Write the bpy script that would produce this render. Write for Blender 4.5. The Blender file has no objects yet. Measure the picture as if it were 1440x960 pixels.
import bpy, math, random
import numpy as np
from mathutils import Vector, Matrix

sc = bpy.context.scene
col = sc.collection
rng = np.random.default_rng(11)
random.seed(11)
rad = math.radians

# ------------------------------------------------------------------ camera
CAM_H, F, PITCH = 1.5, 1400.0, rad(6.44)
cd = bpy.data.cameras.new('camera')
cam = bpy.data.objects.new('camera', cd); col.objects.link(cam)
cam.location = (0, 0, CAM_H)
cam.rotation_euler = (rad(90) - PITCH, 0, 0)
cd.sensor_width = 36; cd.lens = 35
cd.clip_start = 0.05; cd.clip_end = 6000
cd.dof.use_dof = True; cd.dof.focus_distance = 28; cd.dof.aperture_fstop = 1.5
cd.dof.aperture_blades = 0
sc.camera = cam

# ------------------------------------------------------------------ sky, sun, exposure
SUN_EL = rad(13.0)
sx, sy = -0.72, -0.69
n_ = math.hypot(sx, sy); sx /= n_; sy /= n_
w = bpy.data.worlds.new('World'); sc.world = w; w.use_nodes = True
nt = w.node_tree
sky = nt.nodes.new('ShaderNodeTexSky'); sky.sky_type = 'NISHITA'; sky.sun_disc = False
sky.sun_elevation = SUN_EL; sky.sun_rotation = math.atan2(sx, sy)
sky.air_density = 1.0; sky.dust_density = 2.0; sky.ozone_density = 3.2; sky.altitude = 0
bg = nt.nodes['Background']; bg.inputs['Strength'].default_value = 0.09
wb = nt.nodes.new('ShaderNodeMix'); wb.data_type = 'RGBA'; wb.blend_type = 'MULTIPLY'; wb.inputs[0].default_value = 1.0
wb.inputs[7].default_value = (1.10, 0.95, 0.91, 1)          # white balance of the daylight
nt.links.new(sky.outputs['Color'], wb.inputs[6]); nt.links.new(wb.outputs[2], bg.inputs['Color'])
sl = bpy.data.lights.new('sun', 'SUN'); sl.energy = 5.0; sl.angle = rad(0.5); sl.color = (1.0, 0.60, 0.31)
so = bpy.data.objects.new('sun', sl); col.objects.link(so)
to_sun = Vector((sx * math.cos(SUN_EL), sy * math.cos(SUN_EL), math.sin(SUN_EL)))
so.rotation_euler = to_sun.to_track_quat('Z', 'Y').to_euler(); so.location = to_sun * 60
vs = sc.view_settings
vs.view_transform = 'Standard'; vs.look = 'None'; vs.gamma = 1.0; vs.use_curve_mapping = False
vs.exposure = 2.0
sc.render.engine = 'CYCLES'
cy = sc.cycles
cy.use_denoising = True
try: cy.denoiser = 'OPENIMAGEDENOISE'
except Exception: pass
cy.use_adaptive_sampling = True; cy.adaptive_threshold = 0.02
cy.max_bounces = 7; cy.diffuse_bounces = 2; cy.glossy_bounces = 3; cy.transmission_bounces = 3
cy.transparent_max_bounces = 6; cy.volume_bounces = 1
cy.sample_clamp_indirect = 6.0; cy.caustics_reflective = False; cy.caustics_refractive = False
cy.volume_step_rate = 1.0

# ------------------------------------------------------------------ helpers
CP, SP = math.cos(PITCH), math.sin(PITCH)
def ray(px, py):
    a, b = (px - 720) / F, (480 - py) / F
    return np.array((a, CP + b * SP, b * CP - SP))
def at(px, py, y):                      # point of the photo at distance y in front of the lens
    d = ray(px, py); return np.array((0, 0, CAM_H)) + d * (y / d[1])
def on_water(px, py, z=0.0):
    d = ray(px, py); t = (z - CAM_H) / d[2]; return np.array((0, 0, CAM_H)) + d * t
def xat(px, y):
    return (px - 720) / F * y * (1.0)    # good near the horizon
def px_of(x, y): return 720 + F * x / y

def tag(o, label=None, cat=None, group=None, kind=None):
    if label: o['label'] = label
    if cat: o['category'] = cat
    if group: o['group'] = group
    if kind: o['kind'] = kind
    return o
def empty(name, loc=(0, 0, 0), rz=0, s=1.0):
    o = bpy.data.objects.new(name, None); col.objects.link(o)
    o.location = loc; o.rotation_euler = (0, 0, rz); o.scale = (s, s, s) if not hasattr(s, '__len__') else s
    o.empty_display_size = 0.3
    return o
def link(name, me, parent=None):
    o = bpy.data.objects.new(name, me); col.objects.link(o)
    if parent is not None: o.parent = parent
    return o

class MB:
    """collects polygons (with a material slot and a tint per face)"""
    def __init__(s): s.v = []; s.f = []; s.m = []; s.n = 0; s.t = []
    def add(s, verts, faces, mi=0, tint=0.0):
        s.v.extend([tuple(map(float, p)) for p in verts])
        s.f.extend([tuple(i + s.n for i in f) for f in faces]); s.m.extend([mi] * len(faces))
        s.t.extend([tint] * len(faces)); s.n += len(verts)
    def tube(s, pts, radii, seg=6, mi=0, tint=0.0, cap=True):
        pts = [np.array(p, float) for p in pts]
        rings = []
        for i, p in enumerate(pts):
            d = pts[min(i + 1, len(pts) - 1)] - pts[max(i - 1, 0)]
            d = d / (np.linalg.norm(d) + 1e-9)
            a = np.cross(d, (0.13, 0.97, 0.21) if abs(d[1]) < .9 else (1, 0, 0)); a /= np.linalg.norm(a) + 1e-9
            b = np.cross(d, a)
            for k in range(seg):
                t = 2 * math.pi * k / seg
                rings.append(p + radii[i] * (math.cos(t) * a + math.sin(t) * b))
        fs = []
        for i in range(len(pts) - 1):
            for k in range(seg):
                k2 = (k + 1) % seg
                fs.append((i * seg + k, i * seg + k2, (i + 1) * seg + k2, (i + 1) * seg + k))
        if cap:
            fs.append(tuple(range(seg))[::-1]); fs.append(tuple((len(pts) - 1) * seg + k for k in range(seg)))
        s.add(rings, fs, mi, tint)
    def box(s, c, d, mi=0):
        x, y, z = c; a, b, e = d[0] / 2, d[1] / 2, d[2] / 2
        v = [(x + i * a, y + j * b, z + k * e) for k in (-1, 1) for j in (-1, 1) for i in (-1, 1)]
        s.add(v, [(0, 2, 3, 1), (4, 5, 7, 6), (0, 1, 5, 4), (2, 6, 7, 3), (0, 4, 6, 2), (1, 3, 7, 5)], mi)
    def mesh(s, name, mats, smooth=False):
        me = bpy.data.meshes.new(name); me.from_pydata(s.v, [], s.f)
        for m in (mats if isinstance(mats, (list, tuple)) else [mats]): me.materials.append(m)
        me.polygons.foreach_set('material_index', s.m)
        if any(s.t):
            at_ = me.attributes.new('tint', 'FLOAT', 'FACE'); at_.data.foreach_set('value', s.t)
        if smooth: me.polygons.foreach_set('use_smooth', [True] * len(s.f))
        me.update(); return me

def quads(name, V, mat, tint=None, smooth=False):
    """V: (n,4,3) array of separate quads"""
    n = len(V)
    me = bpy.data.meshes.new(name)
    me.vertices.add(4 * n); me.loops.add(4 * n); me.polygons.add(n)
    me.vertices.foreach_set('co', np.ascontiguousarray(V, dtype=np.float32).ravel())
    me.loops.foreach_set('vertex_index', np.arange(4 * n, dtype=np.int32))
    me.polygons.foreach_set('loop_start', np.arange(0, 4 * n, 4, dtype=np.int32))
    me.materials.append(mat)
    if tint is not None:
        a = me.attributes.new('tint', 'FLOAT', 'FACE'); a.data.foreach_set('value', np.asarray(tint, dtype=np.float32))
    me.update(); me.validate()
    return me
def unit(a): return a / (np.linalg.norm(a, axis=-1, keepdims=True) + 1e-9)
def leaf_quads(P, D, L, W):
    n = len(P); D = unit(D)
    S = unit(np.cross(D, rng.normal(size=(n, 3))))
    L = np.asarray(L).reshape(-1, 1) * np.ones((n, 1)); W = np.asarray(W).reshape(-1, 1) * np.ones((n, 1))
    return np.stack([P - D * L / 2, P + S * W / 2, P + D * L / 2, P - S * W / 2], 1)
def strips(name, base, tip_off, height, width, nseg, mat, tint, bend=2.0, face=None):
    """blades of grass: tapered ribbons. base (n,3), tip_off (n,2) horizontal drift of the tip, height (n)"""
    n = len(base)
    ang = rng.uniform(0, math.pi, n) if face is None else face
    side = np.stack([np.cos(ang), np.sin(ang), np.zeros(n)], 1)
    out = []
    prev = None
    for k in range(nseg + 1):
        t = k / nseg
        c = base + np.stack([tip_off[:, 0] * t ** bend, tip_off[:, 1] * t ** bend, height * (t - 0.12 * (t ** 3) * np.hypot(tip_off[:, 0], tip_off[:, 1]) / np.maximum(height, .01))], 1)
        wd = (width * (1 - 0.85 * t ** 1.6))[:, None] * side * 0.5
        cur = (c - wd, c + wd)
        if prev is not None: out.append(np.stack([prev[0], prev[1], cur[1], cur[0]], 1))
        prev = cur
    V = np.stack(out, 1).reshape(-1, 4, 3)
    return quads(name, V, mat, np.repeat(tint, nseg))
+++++
◆ Challenge ◆
Which lines include "objects"? Copy each of them out.

◆ Full response ◆
Write the bpy script that would produce this render. Write for Blender 4.5. The Blender file has no objects yet. Measure the picture as if it were 1440x960 pixels.
cam = bpy.data.objects.new('camera', cd); col.objects.link(cam)
so = bpy.data.objects.new('sun', sl); col.objects.link(so)
    o = bpy.data.objects.new(name, None); col.objects.link(o)
    o = bpy.data.objects.new(name, me); col.objects.link(o)